◆ Entries with scene source code ◆
----------------

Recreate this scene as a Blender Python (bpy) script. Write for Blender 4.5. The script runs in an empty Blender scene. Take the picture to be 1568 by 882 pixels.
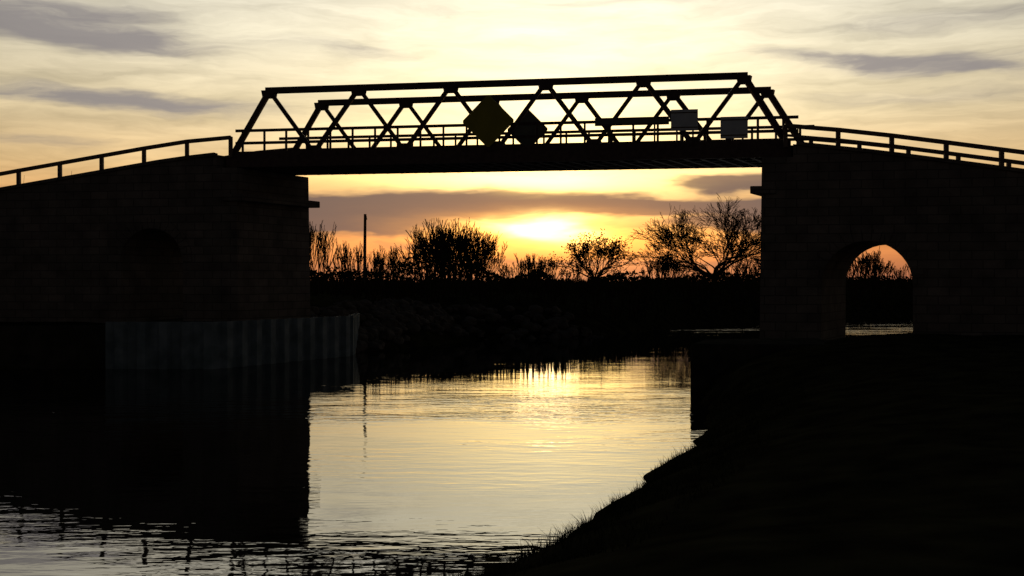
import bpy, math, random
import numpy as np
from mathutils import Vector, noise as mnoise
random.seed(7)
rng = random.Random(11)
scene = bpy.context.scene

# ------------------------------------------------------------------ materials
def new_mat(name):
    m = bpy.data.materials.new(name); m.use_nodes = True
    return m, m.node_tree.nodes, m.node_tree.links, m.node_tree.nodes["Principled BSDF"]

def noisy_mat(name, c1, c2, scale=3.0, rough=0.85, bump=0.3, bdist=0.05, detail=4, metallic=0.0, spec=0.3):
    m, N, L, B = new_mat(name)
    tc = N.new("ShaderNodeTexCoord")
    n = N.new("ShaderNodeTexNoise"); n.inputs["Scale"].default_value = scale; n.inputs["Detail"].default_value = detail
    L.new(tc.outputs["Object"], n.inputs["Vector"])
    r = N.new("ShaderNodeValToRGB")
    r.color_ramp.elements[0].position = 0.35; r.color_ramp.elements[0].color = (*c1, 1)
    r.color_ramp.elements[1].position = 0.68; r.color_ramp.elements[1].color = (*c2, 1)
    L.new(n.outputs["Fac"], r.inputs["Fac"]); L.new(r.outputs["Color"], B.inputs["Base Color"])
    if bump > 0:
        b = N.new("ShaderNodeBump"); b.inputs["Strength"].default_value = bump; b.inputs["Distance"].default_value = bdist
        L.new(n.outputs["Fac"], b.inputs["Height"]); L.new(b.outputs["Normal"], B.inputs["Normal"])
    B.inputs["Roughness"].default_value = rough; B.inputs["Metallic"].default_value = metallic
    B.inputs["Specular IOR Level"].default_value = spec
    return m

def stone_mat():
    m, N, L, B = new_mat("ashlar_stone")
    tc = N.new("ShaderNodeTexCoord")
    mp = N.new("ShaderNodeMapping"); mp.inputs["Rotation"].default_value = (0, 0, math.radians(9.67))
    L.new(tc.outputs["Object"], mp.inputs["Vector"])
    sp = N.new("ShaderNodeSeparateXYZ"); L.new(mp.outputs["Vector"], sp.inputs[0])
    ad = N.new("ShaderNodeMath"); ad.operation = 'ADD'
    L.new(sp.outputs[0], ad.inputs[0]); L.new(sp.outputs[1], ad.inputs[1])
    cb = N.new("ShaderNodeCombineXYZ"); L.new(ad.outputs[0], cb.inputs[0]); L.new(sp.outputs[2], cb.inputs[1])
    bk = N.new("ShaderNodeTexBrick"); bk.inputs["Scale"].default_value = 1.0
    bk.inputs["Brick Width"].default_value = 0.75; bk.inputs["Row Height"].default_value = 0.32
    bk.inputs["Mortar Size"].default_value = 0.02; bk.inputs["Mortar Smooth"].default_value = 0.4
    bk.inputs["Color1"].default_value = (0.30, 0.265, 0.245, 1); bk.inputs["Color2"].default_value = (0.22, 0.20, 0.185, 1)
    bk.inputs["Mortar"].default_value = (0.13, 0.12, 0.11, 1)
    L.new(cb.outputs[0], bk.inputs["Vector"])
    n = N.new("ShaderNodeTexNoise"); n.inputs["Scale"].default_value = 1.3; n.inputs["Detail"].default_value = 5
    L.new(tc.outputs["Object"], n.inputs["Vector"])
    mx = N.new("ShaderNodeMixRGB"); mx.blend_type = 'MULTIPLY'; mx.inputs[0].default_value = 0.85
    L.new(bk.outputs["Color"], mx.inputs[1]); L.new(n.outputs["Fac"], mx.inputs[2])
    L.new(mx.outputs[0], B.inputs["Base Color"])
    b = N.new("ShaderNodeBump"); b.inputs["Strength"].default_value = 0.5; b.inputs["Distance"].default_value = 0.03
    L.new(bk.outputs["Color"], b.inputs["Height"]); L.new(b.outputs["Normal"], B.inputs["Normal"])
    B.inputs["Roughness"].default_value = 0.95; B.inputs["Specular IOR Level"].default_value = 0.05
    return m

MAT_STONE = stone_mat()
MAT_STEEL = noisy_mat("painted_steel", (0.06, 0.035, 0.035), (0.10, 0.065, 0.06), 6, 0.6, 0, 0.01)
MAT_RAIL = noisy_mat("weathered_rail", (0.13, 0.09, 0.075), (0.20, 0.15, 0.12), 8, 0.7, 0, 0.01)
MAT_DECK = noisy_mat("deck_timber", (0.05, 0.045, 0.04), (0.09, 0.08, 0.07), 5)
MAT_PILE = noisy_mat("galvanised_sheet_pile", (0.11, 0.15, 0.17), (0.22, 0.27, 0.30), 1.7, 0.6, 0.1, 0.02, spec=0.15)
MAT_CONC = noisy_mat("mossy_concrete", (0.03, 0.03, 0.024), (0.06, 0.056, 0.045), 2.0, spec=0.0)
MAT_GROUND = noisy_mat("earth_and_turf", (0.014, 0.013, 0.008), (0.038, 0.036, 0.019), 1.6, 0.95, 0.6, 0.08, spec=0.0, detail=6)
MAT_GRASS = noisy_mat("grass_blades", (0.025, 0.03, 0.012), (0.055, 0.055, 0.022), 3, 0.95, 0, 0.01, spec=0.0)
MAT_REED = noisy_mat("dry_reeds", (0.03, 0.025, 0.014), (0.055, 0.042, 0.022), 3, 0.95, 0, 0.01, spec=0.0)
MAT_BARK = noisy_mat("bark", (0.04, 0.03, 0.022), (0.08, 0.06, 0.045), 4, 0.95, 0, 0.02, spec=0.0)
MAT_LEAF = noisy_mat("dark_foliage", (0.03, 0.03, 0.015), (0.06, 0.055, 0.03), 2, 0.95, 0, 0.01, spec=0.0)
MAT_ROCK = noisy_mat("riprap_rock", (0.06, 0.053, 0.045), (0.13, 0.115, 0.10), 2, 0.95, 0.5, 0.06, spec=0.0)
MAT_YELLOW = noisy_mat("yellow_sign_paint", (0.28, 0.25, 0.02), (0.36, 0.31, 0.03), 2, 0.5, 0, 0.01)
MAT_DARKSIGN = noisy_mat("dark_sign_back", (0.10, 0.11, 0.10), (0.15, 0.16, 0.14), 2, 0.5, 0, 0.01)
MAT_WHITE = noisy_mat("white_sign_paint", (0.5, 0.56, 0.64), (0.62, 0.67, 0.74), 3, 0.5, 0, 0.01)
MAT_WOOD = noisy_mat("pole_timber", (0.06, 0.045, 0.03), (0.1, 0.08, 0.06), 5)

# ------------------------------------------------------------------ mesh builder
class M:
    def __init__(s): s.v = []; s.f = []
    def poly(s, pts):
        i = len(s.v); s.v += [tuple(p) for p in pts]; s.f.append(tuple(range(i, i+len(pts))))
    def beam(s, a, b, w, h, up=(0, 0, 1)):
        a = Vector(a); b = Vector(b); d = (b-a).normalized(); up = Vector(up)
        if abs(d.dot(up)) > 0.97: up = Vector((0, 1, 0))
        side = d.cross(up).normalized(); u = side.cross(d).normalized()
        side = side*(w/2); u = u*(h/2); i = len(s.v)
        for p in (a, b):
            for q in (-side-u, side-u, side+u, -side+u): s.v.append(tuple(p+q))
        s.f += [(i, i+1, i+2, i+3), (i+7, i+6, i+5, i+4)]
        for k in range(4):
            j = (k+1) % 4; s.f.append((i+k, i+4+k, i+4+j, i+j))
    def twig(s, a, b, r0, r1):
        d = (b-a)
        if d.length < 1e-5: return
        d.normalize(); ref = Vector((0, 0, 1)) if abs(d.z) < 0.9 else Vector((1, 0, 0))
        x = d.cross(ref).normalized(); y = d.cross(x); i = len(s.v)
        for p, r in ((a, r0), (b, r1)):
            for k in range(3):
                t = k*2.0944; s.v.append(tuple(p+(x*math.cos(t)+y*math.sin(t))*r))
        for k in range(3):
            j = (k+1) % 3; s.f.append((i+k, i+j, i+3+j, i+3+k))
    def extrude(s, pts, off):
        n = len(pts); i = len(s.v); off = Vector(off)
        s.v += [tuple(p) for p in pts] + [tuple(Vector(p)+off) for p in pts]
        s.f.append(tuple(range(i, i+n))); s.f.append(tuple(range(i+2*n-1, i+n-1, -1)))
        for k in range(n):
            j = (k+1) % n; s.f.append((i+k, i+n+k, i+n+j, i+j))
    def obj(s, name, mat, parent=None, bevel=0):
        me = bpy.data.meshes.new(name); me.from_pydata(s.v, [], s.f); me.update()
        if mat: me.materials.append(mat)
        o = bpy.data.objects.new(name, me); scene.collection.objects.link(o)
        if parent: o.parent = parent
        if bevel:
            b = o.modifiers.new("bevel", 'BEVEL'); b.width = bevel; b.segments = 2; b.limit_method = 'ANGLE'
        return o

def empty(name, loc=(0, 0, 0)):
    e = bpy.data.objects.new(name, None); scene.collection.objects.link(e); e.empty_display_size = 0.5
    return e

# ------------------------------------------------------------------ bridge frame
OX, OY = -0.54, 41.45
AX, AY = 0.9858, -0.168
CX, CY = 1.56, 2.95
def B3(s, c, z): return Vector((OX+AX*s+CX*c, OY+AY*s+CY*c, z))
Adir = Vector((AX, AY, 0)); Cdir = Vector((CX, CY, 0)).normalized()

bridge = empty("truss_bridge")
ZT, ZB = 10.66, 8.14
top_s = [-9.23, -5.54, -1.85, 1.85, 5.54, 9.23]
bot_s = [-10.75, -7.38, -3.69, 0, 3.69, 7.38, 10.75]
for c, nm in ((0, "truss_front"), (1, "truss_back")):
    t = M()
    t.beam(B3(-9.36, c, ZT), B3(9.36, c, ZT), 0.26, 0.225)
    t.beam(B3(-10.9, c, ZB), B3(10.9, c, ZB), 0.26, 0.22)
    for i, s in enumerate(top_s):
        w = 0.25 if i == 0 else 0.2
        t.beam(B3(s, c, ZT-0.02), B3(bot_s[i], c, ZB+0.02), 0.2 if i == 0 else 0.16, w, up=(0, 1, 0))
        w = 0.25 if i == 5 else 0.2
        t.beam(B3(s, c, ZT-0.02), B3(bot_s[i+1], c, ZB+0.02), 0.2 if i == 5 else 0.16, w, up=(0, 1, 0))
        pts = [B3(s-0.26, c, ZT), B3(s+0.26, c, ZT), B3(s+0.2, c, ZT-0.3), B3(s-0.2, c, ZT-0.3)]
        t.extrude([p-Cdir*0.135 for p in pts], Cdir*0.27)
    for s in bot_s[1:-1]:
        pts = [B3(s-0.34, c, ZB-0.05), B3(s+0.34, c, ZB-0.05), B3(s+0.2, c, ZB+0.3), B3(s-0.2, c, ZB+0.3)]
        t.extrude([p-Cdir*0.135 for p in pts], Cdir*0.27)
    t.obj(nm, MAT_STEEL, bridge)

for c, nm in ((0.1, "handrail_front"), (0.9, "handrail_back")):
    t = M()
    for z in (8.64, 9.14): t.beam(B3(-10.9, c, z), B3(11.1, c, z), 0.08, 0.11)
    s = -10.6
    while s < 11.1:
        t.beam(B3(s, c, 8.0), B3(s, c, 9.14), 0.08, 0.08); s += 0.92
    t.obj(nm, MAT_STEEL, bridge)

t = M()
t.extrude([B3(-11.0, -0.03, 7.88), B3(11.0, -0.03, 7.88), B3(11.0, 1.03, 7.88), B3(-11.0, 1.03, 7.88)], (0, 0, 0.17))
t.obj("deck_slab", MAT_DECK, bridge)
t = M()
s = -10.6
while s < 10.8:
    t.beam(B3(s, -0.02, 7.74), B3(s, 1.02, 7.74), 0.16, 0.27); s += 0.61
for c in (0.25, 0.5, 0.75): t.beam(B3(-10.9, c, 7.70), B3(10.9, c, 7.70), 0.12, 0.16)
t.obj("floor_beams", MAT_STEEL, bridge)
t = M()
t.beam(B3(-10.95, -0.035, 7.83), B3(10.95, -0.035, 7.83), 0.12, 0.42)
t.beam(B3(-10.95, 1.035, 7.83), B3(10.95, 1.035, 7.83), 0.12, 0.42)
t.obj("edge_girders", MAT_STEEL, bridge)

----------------

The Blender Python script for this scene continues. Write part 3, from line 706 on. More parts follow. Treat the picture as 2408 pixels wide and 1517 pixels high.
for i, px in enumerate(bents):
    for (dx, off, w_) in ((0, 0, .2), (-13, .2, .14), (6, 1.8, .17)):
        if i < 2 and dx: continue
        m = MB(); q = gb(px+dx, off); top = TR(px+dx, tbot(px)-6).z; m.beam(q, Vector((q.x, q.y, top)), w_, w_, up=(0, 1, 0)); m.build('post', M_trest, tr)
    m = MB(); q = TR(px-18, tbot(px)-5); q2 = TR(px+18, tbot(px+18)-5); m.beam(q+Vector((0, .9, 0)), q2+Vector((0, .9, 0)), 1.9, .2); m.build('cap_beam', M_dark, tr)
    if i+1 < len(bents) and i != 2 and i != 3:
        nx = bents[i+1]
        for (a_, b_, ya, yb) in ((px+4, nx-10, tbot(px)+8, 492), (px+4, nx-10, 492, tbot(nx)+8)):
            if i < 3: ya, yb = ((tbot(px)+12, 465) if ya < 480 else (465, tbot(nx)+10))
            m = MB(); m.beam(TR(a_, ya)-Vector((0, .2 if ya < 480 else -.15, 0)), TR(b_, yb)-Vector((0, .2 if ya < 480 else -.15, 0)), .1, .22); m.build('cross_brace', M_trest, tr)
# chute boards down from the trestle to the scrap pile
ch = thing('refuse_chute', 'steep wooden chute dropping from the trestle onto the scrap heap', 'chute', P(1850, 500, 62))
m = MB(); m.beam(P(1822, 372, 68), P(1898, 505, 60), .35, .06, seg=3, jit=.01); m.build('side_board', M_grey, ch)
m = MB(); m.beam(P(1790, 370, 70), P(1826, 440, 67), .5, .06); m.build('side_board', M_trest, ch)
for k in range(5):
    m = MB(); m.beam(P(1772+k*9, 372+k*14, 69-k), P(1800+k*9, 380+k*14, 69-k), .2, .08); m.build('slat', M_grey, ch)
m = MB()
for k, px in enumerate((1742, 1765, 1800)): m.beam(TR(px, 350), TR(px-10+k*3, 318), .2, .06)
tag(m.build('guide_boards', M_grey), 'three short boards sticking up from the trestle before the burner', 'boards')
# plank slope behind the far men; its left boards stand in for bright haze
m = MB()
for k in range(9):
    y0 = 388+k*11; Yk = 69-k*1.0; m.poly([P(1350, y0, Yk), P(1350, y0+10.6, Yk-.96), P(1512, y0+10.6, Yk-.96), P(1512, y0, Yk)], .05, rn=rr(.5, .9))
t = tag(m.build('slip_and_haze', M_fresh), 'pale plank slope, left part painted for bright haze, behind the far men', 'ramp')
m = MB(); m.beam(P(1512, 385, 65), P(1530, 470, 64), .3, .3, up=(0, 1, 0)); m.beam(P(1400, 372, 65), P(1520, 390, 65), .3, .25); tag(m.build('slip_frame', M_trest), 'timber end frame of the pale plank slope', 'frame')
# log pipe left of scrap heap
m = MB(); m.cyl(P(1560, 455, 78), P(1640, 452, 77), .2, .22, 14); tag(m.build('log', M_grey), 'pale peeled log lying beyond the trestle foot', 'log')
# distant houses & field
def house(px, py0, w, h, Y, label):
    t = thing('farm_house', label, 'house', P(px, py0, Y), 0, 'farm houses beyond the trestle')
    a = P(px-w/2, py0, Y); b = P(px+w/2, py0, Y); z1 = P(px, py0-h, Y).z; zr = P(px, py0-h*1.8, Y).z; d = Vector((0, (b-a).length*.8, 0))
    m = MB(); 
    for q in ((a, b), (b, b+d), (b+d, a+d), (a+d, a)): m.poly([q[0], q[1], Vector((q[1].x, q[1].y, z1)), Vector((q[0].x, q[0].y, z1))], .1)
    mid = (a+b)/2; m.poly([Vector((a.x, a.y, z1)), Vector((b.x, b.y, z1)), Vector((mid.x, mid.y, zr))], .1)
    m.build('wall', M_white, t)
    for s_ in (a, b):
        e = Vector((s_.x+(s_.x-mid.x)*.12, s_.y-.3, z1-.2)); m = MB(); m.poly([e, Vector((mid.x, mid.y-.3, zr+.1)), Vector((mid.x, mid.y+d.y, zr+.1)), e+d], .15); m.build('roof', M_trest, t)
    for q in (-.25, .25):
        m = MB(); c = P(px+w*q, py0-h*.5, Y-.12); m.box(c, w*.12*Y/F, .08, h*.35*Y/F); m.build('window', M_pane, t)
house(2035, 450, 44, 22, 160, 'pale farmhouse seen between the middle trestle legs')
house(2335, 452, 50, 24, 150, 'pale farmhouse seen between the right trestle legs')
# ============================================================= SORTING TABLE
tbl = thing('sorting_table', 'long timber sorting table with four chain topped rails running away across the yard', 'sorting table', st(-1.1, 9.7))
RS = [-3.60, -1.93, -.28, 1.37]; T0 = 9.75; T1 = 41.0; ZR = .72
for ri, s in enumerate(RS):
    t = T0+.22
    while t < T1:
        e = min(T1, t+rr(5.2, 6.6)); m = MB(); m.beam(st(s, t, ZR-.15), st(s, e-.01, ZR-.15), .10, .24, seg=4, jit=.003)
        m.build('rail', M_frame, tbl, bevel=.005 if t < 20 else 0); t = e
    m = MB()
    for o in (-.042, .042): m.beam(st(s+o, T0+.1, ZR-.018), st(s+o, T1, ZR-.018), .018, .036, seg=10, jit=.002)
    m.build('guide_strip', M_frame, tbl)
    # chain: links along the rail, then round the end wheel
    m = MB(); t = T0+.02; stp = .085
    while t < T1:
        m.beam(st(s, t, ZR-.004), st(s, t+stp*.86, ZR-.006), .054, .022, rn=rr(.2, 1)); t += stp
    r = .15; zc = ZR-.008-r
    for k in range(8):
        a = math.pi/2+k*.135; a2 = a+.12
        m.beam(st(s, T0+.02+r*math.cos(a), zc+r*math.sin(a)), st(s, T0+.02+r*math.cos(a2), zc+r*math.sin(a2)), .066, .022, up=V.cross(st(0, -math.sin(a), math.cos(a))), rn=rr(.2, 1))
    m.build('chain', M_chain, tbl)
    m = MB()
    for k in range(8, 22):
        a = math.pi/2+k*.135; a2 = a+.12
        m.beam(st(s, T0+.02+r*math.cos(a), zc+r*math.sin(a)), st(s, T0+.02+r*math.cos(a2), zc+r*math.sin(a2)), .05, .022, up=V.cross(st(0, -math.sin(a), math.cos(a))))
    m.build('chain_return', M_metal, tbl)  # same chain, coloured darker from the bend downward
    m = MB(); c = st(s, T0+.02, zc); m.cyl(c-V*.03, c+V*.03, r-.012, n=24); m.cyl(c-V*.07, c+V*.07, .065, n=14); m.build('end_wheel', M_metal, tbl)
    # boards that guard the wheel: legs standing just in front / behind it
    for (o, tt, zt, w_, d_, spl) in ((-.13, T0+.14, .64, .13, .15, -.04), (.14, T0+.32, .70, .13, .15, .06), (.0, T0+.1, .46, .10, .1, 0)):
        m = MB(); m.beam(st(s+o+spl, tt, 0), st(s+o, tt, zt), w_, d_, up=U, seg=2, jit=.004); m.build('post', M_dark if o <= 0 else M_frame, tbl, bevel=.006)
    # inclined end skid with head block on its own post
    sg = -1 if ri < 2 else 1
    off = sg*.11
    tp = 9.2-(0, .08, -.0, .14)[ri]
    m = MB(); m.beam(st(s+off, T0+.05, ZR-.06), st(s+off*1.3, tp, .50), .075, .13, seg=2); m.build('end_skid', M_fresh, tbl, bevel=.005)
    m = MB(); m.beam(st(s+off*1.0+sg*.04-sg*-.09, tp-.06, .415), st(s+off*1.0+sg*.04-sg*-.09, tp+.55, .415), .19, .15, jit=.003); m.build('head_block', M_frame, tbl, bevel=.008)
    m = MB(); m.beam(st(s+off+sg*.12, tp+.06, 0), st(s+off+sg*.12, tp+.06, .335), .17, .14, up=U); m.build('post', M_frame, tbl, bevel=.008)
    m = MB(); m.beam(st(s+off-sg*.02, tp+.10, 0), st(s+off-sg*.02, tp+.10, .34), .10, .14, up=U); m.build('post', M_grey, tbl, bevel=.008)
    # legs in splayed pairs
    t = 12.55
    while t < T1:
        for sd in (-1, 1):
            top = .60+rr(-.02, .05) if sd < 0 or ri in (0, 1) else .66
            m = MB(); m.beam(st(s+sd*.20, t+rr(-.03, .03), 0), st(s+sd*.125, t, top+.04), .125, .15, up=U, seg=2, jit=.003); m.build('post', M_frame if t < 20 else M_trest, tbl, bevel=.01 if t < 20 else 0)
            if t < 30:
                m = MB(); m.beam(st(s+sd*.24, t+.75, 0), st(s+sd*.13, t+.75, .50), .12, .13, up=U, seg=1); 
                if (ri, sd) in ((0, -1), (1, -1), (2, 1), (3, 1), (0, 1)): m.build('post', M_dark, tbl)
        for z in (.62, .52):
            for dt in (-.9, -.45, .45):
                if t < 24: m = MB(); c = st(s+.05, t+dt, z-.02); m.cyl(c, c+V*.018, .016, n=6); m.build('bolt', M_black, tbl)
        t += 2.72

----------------

◆ REQUEST ◆
Check each line of the records for "script" and copy the ones that contain it.

◆ EXPECTED ANSWER ◆
Recreate this scene as a Blender Python (bpy) script. Write for Blender 4.5. The script runs in an empty Blender scene. Take the picture to be 1568 by 882 pixels.
The Blender Python script for this scene continues. Write part 3, from line 706 on. More parts follow. Treat the picture as 2408 pixels wide and 1517 pixels high.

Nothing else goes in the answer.